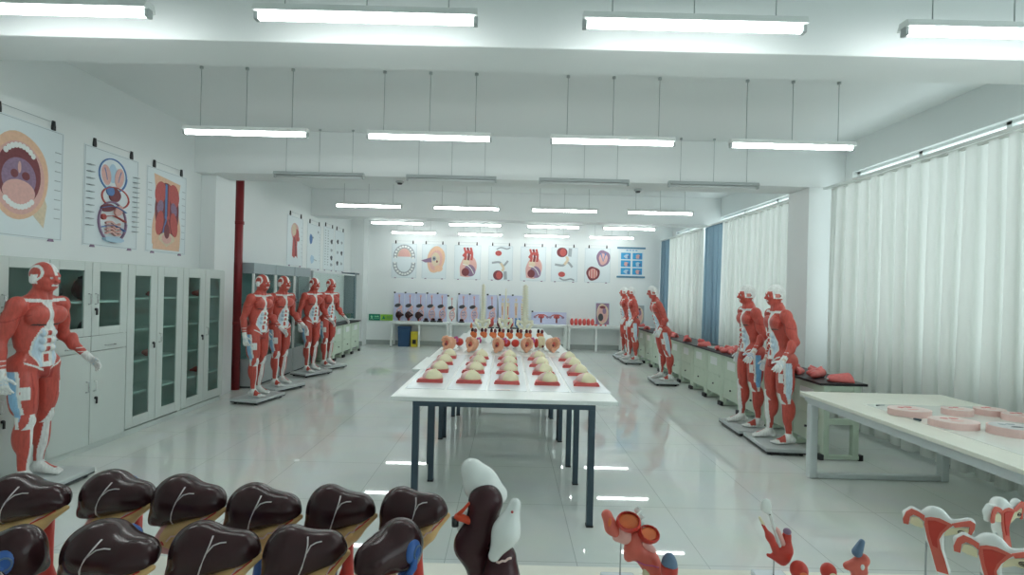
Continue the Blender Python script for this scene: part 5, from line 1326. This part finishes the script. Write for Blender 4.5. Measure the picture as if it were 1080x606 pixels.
# ---- things kept in the cabinets
IT = [PM[0], PM[1], PM[2], OG]
SPEC = [  # x, y, z, mesh, scale, yaw, label
 (-4.18, 5.33, .44, 2, .9, 20, 'red model on the second shelf of the first tall cabinet'), (-4.18, 5.42, 1.12, 3, .75, 40, 'dark red model on the upper shelf of the first tall cabinet'), (-4.18, 5.78, .78, 1, .9, 80, 'red model on the middle shelf of the first tall cabinet, right door'),
 (-4.18, 5.80, 1.46, 2, .9, 10, 'red model on the top shelf of the first tall cabinet, right door'), (-4.18, 6.25, .78, 3, .75, 0, 'dark red model on the middle shelf of the last tall cabinet'), (-4.18, 6.28, 1.12, 0, .8, 90, 'red model on the upper shelf of the last tall cabinet'),
 (-4.18, 6.66, .44, 2, .9, 60, 'red model on the second shelf of the last tall cabinet, right door'), (-4.18, 6.65, 1.46, 1, .9, 90, 'red model on the top shelf of the last tall cabinet')]
for x, y, z, k, s, a, lab in SPEC:
    t = empty('stored_model', (x, y, z), R(a), lab, 'anatomical model', 'models kept in the tall cabinets'); t.scale = (s,)*3
    o = link('organ', IT[k], t)
    if k == 3: o.location = (0,0,-.02); MB().box(-.07, .07, -.05, .05, 0, .02).build('base', BLACK, t)
for i, (y, z, hgt) in enumerate([(4.45, 1.44, .26), (4.86, 1.44, .22), (4.50, 1.16-.18, .3), (4.92, .98, .28)]):
    t = empty('bagged_model', (-4.185, y, z+.003), 0, 'dark wrapped bundle behind the %s pane of the drawer cabinet, %s shelf' % (['left', 'right', 'left', 'right'][i], 'upper' if i < 2 else 'lower'), 'bundle', 'dark bundles in the drawer cabinet')
    link('bundle', blob_mesh('bundle', [E((0,0,hgt*.45), (.09,.11,hgt*.45), .03), E((.01,.04,hgt*.3), (.08,.08,hgt*.3), .04), C((0,-.04,hgt*.8), (0,-.03,hgt*1.0), .04, .02, .04), H((0,0,-1), 0, .003)], .014, mat('bundle_plastic', (.07, .08, .085), .3, var=.4, scale=12, bump=.5)), t)
    MB().lathe([(.0,0), (.028,0), (.03,.012), (.028,.024), (.0,.024)], (0,-.035,hgt*.93), 12).build('tie', DARK, t)
for i, (y, z, k, lab) in enumerate([(7.95, .868, 3, 'dark organ model in the first display case'), (8.85, 1.308, 3, 'dark organ model on the upper shelf of the middle display case'), (8.70, .868, 0, 'red limb model on the lower shelf of the middle display case'), (9.60, .868, 1, 'red limb model in the last display case'), (9.55, 1.308, 2, 'red model on the upper shelf of the last display case')]):
    t = empty('stored_model', (-4.18, y, z), R(40*i), lab, 'anatomical model', 'models in the display cases'); o = link('organ', IT[k], t)
    if k == 3: o.location = (0,0,-.02); MB().box(-.07, .07, -.05, .05, 0, .02).build('base', BLACK, t)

**DIRECTION:** Go through the listing above and quote it exactly, apart from its images.

**EXERCISE ANSWER:**
Continue the Blender Python script for this scene: part 5, from line 1326. This part finishes the script. Write for Blender 4.5. Measure the picture as if it were 1080x606 pixels.
# ---- things kept in the cabinets
IT = [PM[0], PM[1], PM[2], OG]
SPEC = [  # x, y, z, mesh, scale, yaw, label
 (-4.18, 5.33, .44, 2, .9, 20, 'red model on the second shelf of the first tall cabinet'), (-4.18, 5.42, 1.12, 3, .75, 40, 'dark red model on the upper shelf of the first tall cabinet'), (-4.18, 5.78, .78, 1, .9, 80, 'red model on the middle shelf of the first tall cabinet, right door'),
 (-4.18, 5.80, 1.46, 2, .9, 10, 'red model on the top shelf of the first tall cabinet, right door'), (-4.18, 6.25, .78, 3, .75, 0, 'dark red model on the middle shelf of the last tall cabinet'), (-4.18, 6.28, 1.12, 0, .8, 90, 'red model on the upper shelf of the last tall cabinet'),
 (-4.18, 6.66, .44, 2, .9, 60, 'red model on the second shelf of the last tall cabinet, right door'), (-4.18, 6.65, 1.46, 1, .9, 90, 'red model on the top shelf of the last tall cabinet')]
for x, y, z, k, s, a, lab in SPEC:
    t = empty('stored_model', (x, y, z), R(a), lab, 'anatomical model', 'models kept in the tall cabinets'); t.scale = (s,)*3
    o = link('organ', IT[k], t)
    if k == 3: o.location = (0,0,-.02); MB().box(-.07, .07, -.05, .05, 0, .02).build('base', BLACK, t)
for i, (y, z, hgt) in enumerate([(4.45, 1.44, .26), (4.86, 1.44, .22), (4.50, 1.16-.18, .3), (4.92, .98, .28)]):
    t = empty('bagged_model', (-4.185, y, z+.003), 0, 'dark wrapped bundle behind the %s pane of the drawer cabinet, %s shelf' % (['left', 'right', 'left', 'right'][i], 'upper' if i < 2 else 'lower'), 'bundle', 'dark bundles in the drawer cabinet')
    link('bundle', blob_mesh('bundle', [E((0,0,hgt*.45), (.09,.11,hgt*.45), .03), E((.01,.04,hgt*.3), (.08,.08,hgt*.3), .04), C((0,-.04,hgt*.8), (0,-.03,hgt*1.0), .04, .02, .04), H((0,0,-1), 0, .003)], .014, mat('bundle_plastic', (.07, .08, .085), .3, var=.4, scale=12, bump=.5)), t)
    MB().lathe([(.0,0), (.028,0), (.03,.012), (.028,.024), (.0,.024)], (0,-.035,hgt*.93), 12).build('tie', DARK, t)
for i, (y, z, k, lab) in enumerate([(7.95, .868, 3, 'dark organ model in the first display case'), (8.85, 1.308, 3, 'dark organ model on the upper shelf of the middle display case'), (8.70, .868, 0, 'red limb model on the lower shelf of the middle display case'), (9.60, .868, 1, 'red limb model in the last display case'), (9.55, 1.308, 2, 'red model on the upper shelf of the last display case')]):
    t = empty('stored_model', (-4.18, y, z), R(40*i), lab, 'anatomical model', 'models in the display cases'); o = link('organ', IT[k], t)
    if k == 3: o.location = (0,0,-.02); MB().box(-.07, .07, -.05, .05, 0, .02).build('base', BLACK, t)